The book’s reputation also carries something of the uncanny and indeed it starts with a Gothic touch as Mr Lockwood stops for the night at Wuthering Heights with its strange occupants and we look to be set for a ghost story with Lockwood sleeping in a room where he hears the voice and feels the presence of the long-dead Catherine outside the window. Yet apart from Edgar Linton’s propensity for sitting by Catherine’s grave for hours on end this aspect of the weird is dropped for the entirety of the novel until the last few pages where Heathcliff says he believes spirits live on after death. (And then we have the last line about “unquiet slumbers for the sleepers in that quiet earth.”)
I was troubled early on by the unexamined – and class-ridden – assumption that because Heathcliff was a foundling and as a child brutish in appearance, he must therefore be brutish in fact. (Another writer once reminded us, “there is no art to find the mind’s construction in the face,” after all.) True, Heathcliff’s later behaviour is abhorrent beyond belief but, apart from Edgar Linton’s dislike, Brontë makes little or none of the case that others’ attitudes to him might have conspired to make his character so. After all, Catherine sees something in him. Then again, without his dark character there would have been no story.
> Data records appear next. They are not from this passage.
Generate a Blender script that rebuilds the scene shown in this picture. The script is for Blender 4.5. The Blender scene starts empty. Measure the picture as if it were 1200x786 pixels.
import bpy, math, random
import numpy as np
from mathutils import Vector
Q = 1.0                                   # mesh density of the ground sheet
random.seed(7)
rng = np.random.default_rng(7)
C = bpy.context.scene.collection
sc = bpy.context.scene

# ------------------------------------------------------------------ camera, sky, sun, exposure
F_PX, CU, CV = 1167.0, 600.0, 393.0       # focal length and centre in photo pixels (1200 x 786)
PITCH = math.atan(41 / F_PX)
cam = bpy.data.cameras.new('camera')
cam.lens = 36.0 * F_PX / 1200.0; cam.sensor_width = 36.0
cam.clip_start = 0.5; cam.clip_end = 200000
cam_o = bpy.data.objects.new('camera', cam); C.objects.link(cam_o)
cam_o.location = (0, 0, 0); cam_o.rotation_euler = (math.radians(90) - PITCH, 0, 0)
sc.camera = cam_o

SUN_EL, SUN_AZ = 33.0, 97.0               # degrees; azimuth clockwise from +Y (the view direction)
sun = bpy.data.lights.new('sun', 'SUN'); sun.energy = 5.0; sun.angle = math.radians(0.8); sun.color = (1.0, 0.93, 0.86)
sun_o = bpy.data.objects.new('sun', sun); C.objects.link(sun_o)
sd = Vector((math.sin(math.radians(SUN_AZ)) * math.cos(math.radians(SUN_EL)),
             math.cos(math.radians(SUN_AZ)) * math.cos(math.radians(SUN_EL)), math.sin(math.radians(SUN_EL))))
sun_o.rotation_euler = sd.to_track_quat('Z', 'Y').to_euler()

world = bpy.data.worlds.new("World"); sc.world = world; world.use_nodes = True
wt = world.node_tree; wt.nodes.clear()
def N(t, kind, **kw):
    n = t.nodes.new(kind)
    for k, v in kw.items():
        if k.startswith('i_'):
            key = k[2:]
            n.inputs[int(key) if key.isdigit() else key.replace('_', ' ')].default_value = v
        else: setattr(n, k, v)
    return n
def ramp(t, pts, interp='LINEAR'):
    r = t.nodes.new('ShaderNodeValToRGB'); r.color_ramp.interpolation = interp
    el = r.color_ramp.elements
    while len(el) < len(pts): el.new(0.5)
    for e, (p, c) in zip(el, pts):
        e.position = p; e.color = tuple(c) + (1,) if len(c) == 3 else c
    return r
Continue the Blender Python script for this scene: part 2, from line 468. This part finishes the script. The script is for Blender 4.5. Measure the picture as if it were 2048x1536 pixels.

In common with many nineteenth century novels the book is to modern eyes wordy and over-written. Also, its structure is overly convoluted. Supposedly narrated by Mr Lockwood, much of the story is relayed to us second-hand through servant Nelly Dean’s recounting (and sometimes even third hand as she tells Lockwood what Catherine Linton has said to her.)
The resolution is rather sudden and, it might be said, convenient. In addition, Catherine Linton’s accommodation with Hareton Earnshaw appears too quick. Even the title is something of a misnomer. Many of the scenes of the story take place in Thrushcross Grange. But that name does not have the Gothic attraction of the gloomy, allusive, adjective “wuthering”.
Pedant’s corner:- “pushed passed” (past,) an occasional missing comma before a piece of direct speech, “‘if I wished any blessing in the world, is was to find him’” (in the world, it was to find him,) “she learned also than her secret visits were to end” (also that her secret visits,) skurrying (scurrying,) “what inmates their were” (there were.)